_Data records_
•••
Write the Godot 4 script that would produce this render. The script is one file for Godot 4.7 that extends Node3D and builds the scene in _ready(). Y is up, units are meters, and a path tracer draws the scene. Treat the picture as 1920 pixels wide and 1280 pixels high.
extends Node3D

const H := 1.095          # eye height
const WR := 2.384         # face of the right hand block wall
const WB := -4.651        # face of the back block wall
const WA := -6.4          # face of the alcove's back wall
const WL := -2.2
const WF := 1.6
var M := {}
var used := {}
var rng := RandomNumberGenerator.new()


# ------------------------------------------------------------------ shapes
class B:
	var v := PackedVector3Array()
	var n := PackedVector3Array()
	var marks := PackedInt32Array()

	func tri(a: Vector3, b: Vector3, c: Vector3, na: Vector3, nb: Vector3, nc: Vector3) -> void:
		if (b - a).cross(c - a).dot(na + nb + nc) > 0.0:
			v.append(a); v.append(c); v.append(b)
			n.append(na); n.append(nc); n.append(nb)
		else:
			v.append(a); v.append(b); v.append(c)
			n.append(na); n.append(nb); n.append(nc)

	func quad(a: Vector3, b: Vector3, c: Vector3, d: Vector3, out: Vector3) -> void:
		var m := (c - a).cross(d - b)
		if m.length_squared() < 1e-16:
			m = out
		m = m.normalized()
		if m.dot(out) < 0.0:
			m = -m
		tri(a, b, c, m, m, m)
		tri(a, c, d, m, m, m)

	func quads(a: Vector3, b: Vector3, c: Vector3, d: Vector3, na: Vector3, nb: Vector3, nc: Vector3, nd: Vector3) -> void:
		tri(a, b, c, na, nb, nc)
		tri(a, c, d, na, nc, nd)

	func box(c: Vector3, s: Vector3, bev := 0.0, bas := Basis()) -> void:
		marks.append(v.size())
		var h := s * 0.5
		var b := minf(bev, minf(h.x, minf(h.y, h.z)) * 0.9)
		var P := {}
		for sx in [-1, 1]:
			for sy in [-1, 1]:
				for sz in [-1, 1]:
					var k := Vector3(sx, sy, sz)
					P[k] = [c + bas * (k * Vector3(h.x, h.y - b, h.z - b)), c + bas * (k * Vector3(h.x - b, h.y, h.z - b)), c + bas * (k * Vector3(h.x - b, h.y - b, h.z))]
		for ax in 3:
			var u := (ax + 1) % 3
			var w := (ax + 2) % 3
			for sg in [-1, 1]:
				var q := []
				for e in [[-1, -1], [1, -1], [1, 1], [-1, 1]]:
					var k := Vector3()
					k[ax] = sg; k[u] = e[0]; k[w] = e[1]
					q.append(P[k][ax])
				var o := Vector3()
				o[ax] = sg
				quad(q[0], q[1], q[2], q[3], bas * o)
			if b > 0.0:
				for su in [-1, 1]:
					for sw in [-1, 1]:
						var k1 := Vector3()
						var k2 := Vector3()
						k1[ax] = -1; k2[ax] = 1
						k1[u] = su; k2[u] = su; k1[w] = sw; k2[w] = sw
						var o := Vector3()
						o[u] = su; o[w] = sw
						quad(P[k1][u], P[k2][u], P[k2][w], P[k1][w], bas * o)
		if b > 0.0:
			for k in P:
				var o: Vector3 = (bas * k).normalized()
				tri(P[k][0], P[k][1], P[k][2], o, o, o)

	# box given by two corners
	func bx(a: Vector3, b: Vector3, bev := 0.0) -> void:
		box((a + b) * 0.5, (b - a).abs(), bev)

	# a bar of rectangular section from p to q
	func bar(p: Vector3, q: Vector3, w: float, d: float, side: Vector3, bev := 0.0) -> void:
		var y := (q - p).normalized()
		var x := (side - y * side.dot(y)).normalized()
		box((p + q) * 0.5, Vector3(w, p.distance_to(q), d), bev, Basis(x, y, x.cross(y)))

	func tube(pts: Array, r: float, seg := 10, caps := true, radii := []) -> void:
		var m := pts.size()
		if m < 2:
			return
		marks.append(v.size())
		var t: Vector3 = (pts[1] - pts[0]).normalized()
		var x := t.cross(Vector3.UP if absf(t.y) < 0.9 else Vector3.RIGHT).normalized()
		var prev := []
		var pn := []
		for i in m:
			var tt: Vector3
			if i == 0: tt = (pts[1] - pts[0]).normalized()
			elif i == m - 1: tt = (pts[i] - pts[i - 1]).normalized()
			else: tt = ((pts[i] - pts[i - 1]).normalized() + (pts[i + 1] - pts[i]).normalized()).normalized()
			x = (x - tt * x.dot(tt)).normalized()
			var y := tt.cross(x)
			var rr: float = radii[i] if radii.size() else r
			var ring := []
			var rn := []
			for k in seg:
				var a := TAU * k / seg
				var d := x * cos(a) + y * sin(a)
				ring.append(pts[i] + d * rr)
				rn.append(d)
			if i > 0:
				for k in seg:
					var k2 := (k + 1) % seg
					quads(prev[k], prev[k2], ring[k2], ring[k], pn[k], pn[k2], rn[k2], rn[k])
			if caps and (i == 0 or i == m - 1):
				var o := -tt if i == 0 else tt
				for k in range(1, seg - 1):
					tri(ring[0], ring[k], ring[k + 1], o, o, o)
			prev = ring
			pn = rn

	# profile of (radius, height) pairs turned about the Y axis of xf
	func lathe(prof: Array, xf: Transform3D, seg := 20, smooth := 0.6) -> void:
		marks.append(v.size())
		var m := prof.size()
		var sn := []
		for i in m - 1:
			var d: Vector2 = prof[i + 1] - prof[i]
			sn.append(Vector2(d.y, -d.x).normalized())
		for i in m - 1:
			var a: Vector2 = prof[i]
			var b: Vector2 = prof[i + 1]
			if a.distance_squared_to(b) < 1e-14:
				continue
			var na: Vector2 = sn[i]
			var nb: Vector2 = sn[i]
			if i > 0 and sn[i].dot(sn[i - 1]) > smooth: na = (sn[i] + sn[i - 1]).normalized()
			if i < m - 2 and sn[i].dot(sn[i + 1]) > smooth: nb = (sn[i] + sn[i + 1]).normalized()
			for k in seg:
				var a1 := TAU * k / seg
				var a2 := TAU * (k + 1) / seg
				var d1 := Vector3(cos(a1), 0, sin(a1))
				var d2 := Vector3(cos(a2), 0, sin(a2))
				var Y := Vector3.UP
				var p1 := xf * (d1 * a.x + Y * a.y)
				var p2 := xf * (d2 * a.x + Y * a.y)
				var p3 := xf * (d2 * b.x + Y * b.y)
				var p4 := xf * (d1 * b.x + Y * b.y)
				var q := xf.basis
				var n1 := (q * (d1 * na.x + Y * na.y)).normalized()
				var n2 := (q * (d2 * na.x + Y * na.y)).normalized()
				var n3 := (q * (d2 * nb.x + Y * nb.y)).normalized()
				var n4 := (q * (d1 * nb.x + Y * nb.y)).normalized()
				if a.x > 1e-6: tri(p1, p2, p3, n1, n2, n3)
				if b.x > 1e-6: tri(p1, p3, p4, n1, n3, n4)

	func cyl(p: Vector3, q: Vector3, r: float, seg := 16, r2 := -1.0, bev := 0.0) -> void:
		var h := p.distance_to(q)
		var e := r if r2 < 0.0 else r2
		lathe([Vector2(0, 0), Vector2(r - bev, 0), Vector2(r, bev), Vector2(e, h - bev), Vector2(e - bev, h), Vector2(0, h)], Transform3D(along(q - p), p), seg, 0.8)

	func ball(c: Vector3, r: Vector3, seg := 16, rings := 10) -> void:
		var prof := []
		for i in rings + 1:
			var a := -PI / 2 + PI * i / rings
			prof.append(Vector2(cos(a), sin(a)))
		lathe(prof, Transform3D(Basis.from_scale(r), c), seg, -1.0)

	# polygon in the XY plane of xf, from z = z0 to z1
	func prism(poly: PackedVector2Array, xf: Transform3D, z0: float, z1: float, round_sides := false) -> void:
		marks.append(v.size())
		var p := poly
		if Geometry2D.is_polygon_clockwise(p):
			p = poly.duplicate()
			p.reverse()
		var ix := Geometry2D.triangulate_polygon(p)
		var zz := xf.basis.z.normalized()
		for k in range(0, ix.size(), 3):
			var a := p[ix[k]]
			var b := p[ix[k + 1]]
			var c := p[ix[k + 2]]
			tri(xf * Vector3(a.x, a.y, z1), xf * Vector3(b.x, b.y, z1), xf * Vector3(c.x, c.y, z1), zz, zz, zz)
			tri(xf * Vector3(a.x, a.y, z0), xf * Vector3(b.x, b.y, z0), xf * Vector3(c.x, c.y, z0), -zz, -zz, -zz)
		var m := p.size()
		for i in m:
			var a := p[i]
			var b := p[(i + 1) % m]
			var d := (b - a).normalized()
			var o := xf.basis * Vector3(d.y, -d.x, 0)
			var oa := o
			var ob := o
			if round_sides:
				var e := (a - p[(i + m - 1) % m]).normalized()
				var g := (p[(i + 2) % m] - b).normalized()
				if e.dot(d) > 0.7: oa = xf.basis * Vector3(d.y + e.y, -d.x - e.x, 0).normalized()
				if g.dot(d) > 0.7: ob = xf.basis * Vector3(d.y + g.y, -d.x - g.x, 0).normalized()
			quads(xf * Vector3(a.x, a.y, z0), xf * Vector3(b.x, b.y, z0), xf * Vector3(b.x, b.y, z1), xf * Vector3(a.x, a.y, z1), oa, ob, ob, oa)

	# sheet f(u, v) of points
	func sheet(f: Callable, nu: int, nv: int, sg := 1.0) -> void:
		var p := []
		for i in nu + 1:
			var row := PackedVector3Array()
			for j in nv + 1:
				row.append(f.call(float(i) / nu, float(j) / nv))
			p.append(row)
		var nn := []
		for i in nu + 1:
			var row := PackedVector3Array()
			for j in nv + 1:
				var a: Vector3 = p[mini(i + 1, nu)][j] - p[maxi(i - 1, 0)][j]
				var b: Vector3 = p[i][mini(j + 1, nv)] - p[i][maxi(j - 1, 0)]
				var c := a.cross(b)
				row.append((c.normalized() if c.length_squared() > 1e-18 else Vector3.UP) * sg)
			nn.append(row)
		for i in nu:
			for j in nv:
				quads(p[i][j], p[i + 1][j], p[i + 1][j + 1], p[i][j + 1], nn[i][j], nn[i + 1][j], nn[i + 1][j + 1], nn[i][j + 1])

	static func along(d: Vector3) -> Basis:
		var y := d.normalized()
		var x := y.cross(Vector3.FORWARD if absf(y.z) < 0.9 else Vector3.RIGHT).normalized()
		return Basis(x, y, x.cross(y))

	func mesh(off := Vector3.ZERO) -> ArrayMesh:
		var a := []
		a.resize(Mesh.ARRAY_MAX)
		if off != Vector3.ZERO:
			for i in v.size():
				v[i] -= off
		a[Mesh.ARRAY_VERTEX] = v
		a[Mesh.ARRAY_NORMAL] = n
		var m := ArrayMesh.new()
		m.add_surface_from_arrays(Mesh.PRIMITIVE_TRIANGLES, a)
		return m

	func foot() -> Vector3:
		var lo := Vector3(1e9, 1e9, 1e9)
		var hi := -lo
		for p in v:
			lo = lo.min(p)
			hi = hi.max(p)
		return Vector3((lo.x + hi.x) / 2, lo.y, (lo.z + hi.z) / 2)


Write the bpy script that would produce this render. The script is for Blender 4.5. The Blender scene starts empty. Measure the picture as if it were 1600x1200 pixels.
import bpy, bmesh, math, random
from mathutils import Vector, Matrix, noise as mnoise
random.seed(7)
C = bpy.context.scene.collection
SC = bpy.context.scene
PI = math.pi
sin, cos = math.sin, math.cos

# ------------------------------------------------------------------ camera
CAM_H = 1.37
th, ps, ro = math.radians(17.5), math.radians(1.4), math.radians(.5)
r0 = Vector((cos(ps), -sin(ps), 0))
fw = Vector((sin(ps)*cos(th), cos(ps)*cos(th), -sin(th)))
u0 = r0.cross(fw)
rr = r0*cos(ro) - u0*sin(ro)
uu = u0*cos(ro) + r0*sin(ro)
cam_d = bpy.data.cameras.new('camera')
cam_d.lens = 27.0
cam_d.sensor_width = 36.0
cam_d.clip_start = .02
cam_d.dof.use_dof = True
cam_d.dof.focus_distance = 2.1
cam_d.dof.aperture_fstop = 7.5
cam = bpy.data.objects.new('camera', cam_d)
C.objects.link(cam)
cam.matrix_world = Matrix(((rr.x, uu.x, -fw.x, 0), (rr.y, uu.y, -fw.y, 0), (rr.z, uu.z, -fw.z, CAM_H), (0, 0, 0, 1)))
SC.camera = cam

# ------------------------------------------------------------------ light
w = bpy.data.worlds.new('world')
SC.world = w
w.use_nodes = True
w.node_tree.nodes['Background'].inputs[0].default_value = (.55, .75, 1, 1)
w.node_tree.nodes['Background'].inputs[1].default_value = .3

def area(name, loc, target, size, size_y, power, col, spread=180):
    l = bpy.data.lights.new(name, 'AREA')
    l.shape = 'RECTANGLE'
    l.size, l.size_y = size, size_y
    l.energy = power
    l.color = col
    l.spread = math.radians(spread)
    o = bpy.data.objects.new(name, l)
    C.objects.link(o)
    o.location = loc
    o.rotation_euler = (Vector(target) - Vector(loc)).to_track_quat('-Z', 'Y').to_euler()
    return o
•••
_Written problem_
Everything from the first line above up to and including the line that contains "var rng := RandomNumberGenerator.new()" should be printed exactly; please print only that.

_Worked answer_
Write the Godot 4 script that would produce this render. The script is one file for Godot 4.7 that extends Node3D and builds the scene in _ready(). Y is up, units are meters, and a path tracer draws the scene. Treat the picture as 1920 pixels wide and 1280 pixels high.
extends Node3D

const H := 1.095          # eye height
const WR := 2.384         # face of the right hand block wall
const WB := -4.651        # face of the back block wall
const WA := -6.4          # face of the alcove's back wall
const WL := -2.2
const WF := 1.6
var M := {}
var used := {}
var rng := RandomNumberGenerator.new()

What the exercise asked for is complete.